Le témoin a également déclaré que sa région était entourée d’ennemis, y compris des Hema, l’UPDF et l’APC. Il était impossible de se déplacer librement, selon le Chef Manu. « Nous étions encerclés par l’UPC et l’UPDF au niveau de Mandro… au nord. Nous étions aussi encerclés par l’UPC et les éléments de l’UPDF à Bunia. On faisait face à la même situation à Nyakeru, en d’autres termes encerclés par les mêmes éléments. Idem à Bogoro, à Kasenyi et Tchoma. La conséquence de cette situation, c’est qu’il nous était impossible de nous déplacer »
Lors que les combats ont éclaté dans la région, a expliqué le Chef Manu, Les gens qui vivaient à Bunia et aux alentours ont commencé à fuir vers les collines. Il y a eu beaucoup de morts et des destructions considérables à Zumbe pendant la guerre, a ajouté le témoin.

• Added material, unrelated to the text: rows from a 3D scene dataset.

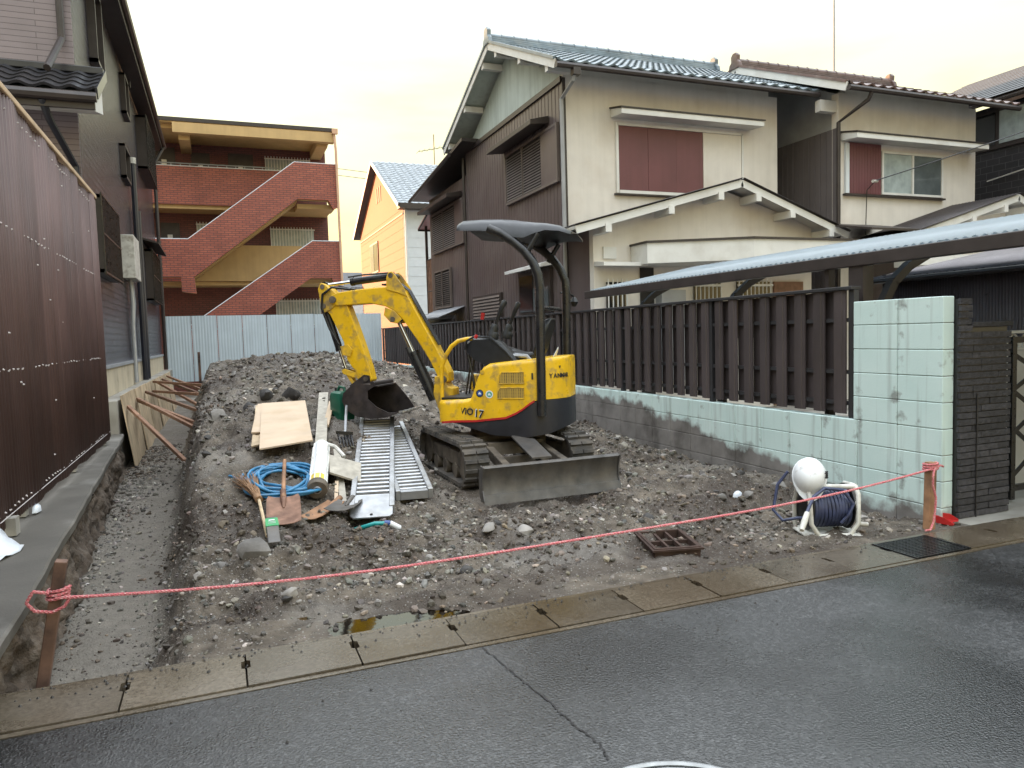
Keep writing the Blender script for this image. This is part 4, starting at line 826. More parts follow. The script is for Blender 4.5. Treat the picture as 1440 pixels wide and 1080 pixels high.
# ---- brown corrugated shed
S_ = thing('corrugated_shed', 'low dark brown corrugated shed behind the brick pillar', 'shed', (8, 5, 0))
for k in range(4): MB().sheet(wave(.74, .032, .006, 4), (7.0+.003*(k % 2), 3.3+k*.735, -.03), (0, 1, 0), (1, 0, 0), (0, 0, 1), 2.0).build('sheet', 'corrdark', S_, smooth=60, solid=.002)
box('wall', 'corrdark', S_, 7.02, 9.3, 6.22, 6.27, -.03, 2.05); box('wall', 'corrdark', S_, 9.25, 9.3, 3.3, 6.21, -.03, 2.3)
MB().sheet(wave(3.2, .076, .010, 6), (6.88, 3.2, 2.0), (0, 1, 0), (-.16, 0, 1), (.985, 0, .17), 2.4).build('roof', 'corrdark', S_, smooth=60, solid=.003)
MB().tube([(6.86, 3.2, 1.97), (6.86, 6.4, 1.97)], .03, 8).build('gutter', 'darktrim', S_, 40)
mb = MB(); r = random.Random(5)
for k in range(22): y, z = r.choice([3.6, 4.3, 5.0, 5.75])+r.uniform(-.03, .03), r.choice([.6, 1.2, 1.75]); mb.cyl((6.985, y, z), (6.975, y, z), .012, 6)
tag(mb.build('screw_caps', 'decal_dark', S_), kind='stuff')
# ---- gate and ornamental wall behind it
G = thing('folding_gate', 'black folding lattice gate beside the brick pillar', 'gate', (6.1, 4.05, 0))
for x in (5.93, 6.55): box('upright', 'black', G, x, x+.05, 4.03, 4.07, .03, 1.36)
box('top_bar', 'black', G, 5.982, 6.548, 4.035, 4.065, 1.31, 1.36); box('bottom_bar', 'black', G, 5.982, 6.548, 4.035, 4.065, .10, .15)
for k in range(3):
    for (a, b) in (((5.97, .2+k*.36), (6.56, .62+k*.30)), ((5.97, .62+k*.30), (6.56, .2+k*.36))): MB().beam((a[0], 4.05+.012*(b[1] > a[1]), a[1]), (b[0], 4.05+.012*(b[1] > a[1]), b[1]), .010, .035).build('lattice_bar', 'black', G)
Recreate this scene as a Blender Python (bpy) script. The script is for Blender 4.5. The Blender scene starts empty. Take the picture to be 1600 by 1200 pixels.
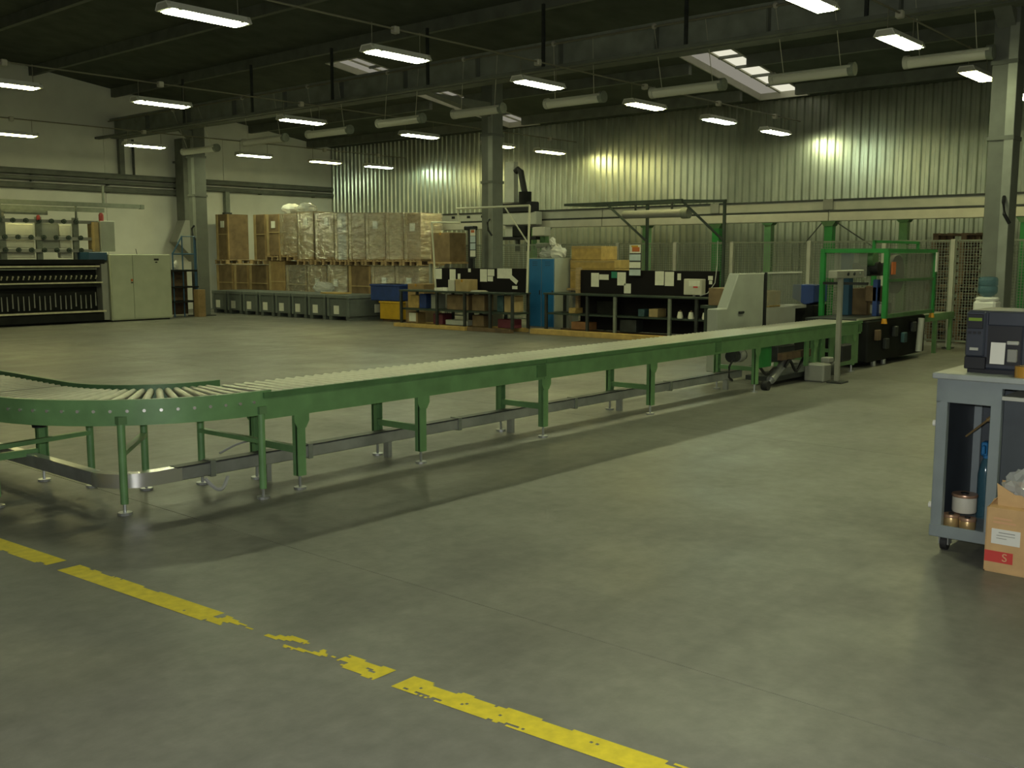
import bpy, bmesh, math, random
from mathutils import Vector, Matrix
R = math.radians
random.seed(7)
sc = bpy.context.scene
COL = sc.collection

# ------------------------------------------------------------------ camera, world, exposure
EYE = 1.65
FPX = 1580.0
cam_d = bpy.data.cameras.new('camera'); cam = bpy.data.objects.new('camera', cam_d); COL.objects.link(cam)
cam_d.sensor_width = 36.0; cam_d.lens = 36.0 * FPX / 1600.0; cam_d.clip_end = 200
pitch = math.atan2(199.0, FPX)
cam.location = (0, 0, EYE)
cam.rotation_euler = (math.pi/2 - pitch, 0, R(40.8) - math.pi/2)
sc.camera = cam
w = bpy.data.worlds.new('world'); sc.world = w; w.use_nodes = True
w.node_tree.nodes['Background'].inputs[0].default_value = (0.55, 0.65, 0.55, 1)
w.node_tree.nodes['Background'].inputs[1].default_value = 0.25
vs = sc.view_settings
vs.view_transform = 'Standard'; vs.look = 'None'; vs.gamma = 1.0; vs.exposure = 0.0; vs.use_curve_mapping = False
LAMP_E = 63.0          # radiance of a lit lamp diffuser
SKY_E = 0.80           # daylight behind the roof lights

# the photographer's flash, a small lamp just above the lens
fd = bpy.data.lights.new('camera_flash', 'POINT'); fd.energy = 520; fd.color = (1.0, 1.0, .96); fd.shadow_soft_size = .03
fo = bpy.data.objects.new('camera_flash', fd); COL.objects.link(fo); fo.location = (-.02, .03, EYE+.09)

# ------------------------------------------------------------------ materials
MATS = {}
def mat(name, col, rough=0.6, metal=0.0, noise=0.0, nscale=8.0, emit=None, estr=0.0, alpha=1.0, spec=0.5, bump=0.0, bscale=40.0, coat=0.0, stretch=None):
    m = bpy.data.materials.new(name); m.use_nodes = True
    nt = m.node_tree; b = nt.nodes['Principled BSDF']
    b.inputs['Base Color'].default_value = (*col, 1); b.inputs['Roughness'].default_value = rough
    b.inputs['Metallic'].default_value = metal; b.inputs['Specular IOR Level'].default_value = spec
    b.inputs['Coat Weight'].default_value = coat
    if emit: b.inputs['Emission Color'].default_value = (*emit, 1); b.inputs['Emission Strength'].default_value = estr
    if alpha < 1: b.inputs['Alpha'].default_value = alpha
    if noise or bump:
        tc = nt.nodes.new('ShaderNodeTexCoord'); mp = nt.nodes.new('ShaderNodeMapping')
        nt.links.new(tc.outputs['Object'], mp.inputs['Vector'])
        if stretch: mp.inputs['Scale'].default_value = stretch
    if noise:
        n = nt.nodes.new('ShaderNodeTexNoise'); n.inputs['Scale'].default_value = nscale; n.inputs['Detail'].default_value = 5
        nt.links.new(mp.outputs[0], n.inputs['Vector'])
        r = nt.nodes.new('ShaderNodeValToRGB')
        r.color_ramp.elements[0].position = 0.3; r.color_ramp.elements[1].position = 0.7
        r.color_ramp.elements[0].color = (*[max(0, c*(1-noise)) for c in col], 1)
        r.color_ramp.elements[1].color = (*[min(1, c*(1+noise)) for c in col], 1)
        nt.links.new(n.outputs['Fac'], r.inputs[0]); nt.links.new(r.outputs[0], b.inputs['Base Color'])
    if bump:
        n2 = nt.nodes.new('ShaderNodeTexNoise'); n2.inputs['Scale'].default_value = bscale
        nt.links.new(mp.outputs[0], n2.inputs['Vector'])
        bp = nt.nodes.new('ShaderNodeBump'); bp.inputs['Strength'].default_value = bump; bp.inputs['Distance'].default_value = 0.02
        nt.links.new(n2.outputs['Fac'], bp.inputs['Height']); nt.links.new(bp.outputs[0], b.inputs['Normal'])
    MATS[name] = m
    return m

def concrete():
    m = mat('concrete', (0.22, 0.22, 0.19), 0.5)
    nt = m.node_tree; b = nt.nodes['Principled BSDF']; L = nt.links.new
    g = nt.nodes.new('ShaderNodeNewGeometry')
    def noise(scale, detail, sc3=(1, 1, 1), rough=.6):
        mp = nt.nodes.new('ShaderNodeMapping'); mp.inputs['Scale'].default_value = sc3
        L(g.outputs['Position'], mp.inputs['Vector'])
        n = nt.nodes.new('ShaderNodeTexNoise'); n.inputs['Scale'].default_value = scale; n.inputs['Detail'].default_value = detail
        n.inputs['Roughness'].default_value = rough; L(mp.outputs[0], n.inputs['Vector']); return n
    def ramp(src, p0, c0, p1, c1):
        r = nt.nodes.new('ShaderNodeValToRGB'); e = r.color_ramp.elements
        e[0].position = p0; e[0].color = (*c0, 1); e[1].position = p1; e[1].color = (*c1, 1)
        L(src, r.inputs[0]); return r
    a = ramp(noise(.45, 8, (1, .55, 1)).outputs['Fac'], .3, (.112, .112, .098), .7, (.182, .180, .152))
    fine = ramp(noise(9, 8).outputs['Fac'], .3, (.78, .78, .78), .7, (1.12, 1.12, 1.12))
    mx = nt.nodes.new('ShaderNodeMixRGB'); mx.blend_type = 'MULTIPLY'; mx.inputs[0].default_value = 1
    L(a.outputs[0], mx.inputs[1]); L(fine.outputs[0], mx.inputs[2])
    tyre = ramp(noise(1.3, 4, (.18, 1.6, 1)).outputs['Fac'], .52, (1, 1, 1), .72, (.74, .74, .74))
    m2 = nt.nodes.new('ShaderNodeMixRGB'); m2.blend_type = 'MULTIPLY'; m2.inputs[0].default_value = 1
    L(mx.outputs[0], m2.inputs[1]); L(tyre.outputs[0], m2.inputs[2]); L(m2.outputs[0], b.inputs['Base Color'])
    rr = ramp(noise(.9, 5).outputs['Fac'], .3, (.36,)*3, .7, (.58,)*3); L(rr.outputs[0], b.inputs['Roughness'])
    bp = nt.nodes.new('ShaderNodeBump'); bp.inputs['Strength'].default_value = .12; bp.inputs['Distance'].default_value = .01
    L(noise(30, 4).outputs['Fac'], bp.inputs['Height']); L(bp.outputs[0], b.inputs['Normal'])
    return m

def film_mat():
    m = bpy.data.materials.new('stretch_film'); m.use_nodes = True; nt = m.node_tree; L = nt.links.new
    nt.nodes.remove(nt.nodes['Principled BSDF']); out = nt.nodes['Material Output']
    t = nt.nodes.new('ShaderNodeBsdfTransparent'); gl = nt.nodes.new('ShaderNodeBsdfGlossy'); gl.inputs['Roughness'].default_value = .14
    gl.inputs['Color'].default_value = (1, 1, .95, 1)
    df = nt.nodes.new('ShaderNodeBsdfDiffuse'); df.inputs['Color'].default_value = (.6, .6, .52, 1)
    tc = nt.nodes.new('ShaderNodeTexCoord'); mp = nt.nodes.new('ShaderNodeMapping'); mp.inputs['Scale'].default_value = (1, 1, 2.6)
    n = nt.nodes.new('ShaderNodeTexNoise'); n.inputs['Scale'].default_value = 3.2; n.inputs['Detail'].default_value = 6
    L(tc.outputs['Object'], mp.inputs[0]); L(mp.outputs[0], n.inputs['Vector'])
    bp = nt.nodes.new('ShaderNodeBump'); bp.inputs['Strength'].default_value = 1.0; bp.inputs['Distance'].default_value = .22
    L(n.outputs['Fac'], bp.inputs['Height']); L(bp.outputs[0], gl.inputs['Normal'])
    r = nt.nodes.new('ShaderNodeValToRGB'); r.color_ramp.elements[0].position = .42; r.color_ramp.elements[1].position = .75
    r.color_ramp.elements[0].color = (.02,)*3+(1,); r.color_ramp.elements[1].color = (.34,)*3+(1,)
    L(n.outputs['Fac'], r.inputs[0])
    a = nt.nodes.new('ShaderNodeMixShader'); L(r.outputs[0], a.inputs[0]); L(t.outputs[0], a.inputs[1]); L(df.outputs[0], a.inputs[2])
    s = nt.nodes.new('ShaderNodeMixShader'); s.inputs[0].default_value = .34; L(a.outputs[0], s.inputs[1]); L(gl.outputs[0], s.inputs[2])
    L(s.outputs[0], out.inputs[0]); MATS['film'] = m

def pane_mat(name, col, tfac, rough):
    m = bpy.data.materials.new(name); m.use_nodes = True; nt = m.node_tree; L = nt.links.new
    b = nt.nodes['Principled BSDF']; b.inputs['Base Color'].default_value = (*col, 1); b.inputs['Roughness'].default_value = rough
    t = nt.nodes.new('ShaderNodeBsdfTransparent'); s = nt.nodes.new('ShaderNodeMixShader'); s.inputs[0].default_value = tfac
    L(b.outputs[0], s.inputs[1]); L(t.outputs[0], s.inputs[2]); L(s.outputs[0], nt.nodes['Material Output'].inputs[0]); MATS[name] = m

def mesh_mat(name, col, sx, sz, wire):
    # woven wire infill: alpha from a fine grid
    m = bpy.data.materials.new(name); m.use_nodes = True; nt = m.node_tree; L = nt.links.new
    b = nt.nodes['Principled BSDF']; b.inputs['Base Color'].default_value = (*col, 1); b.inputs['Roughness'].default_value = .6
    g = nt.nodes.new('ShaderNodeNewGeometry'); sp = nt.nodes.new('ShaderNodeSeparateXYZ'); L(g.outputs['Position'], sp.inputs[0])
    def line(out, p):
        d = nt.nodes.new('ShaderNodeMath'); d.operation = 'DIVIDE'; d.inputs[1].default_value = p; L(out, d.inputs[0])
        f = nt.nodes.new('ShaderNodeMath'); f.operation = 'FRACT'; L(d.outputs[0], f.inputs[0])
        c = nt.nodes.new('ShaderNodeMath'); c.operation = 'LESS_THAN'; c.inputs[1].default_value = wire; L(f.outputs[0], c.inputs[0]); return c
    ad = nt.nodes.new('ShaderNodeMath'); ad.operation = 'ADD'; L(sp.outputs[0], ad.inputs[0]); L(sp.outputs[1], ad.inputs[1])
    a = line(ad.outputs[0], sx); c = line(sp.outputs[2], sz)
    mx = nt.nodes.new('ShaderNodeMath'); mx.operation = 'MAXIMUM'; L(a.outputs[0], mx.inputs[0]); L(c.outputs[0], mx.inputs[1])
    t = nt.nodes.new('ShaderNodeBsdfTransparent'); s = nt.nodes.new('ShaderNodeMixShader'); L(mx.outputs[0], s.inputs[0])
    L(t.outputs[0], s.inputs[1]); L(b.outputs[0], s.inputs[2]); L(s.outputs[0], nt.nodes['Material Output'].inputs[0]); MATS[name] = m

def emit_mat(name, col, strength):
    m = bpy.data.materials.new(name); m.use_nodes = True; nt = m.node_tree
    nt.nodes.remove(nt.nodes['Principled BSDF']); e = nt.nodes.new('ShaderNodeEmission')
    e.inputs[0].default_value = (*col, 1); e.inputs[1].default_value = strength
    nt.links.new(e.outputs[0], nt.nodes['Material Output'].inputs[0]); MATS[name] = m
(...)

Une fois, des soldats de l’UPC et de l’UPCF ont passé la nuit à Zumbe, selon le Chef Manu. Le témoin a déclaré que bien que n’étant pas présent, il a entendu les sages du village dire que les soldats ont combattu dans la région le matin, sont restés pour la nuit, et sont repartis le lendemain. Il a affirmé que les soldats de l’UPC ont posé des mines pendant la nuit et qu’en conséquence, des villageois avaient perdu des bras et des jambes. Selon le Chef Manu, plus de 500 mines ont été trouvées dans la région.
Le témoignage du Chef Manu s’est poursuivi la semaine suivante et il fera l’objet du prochain rapport.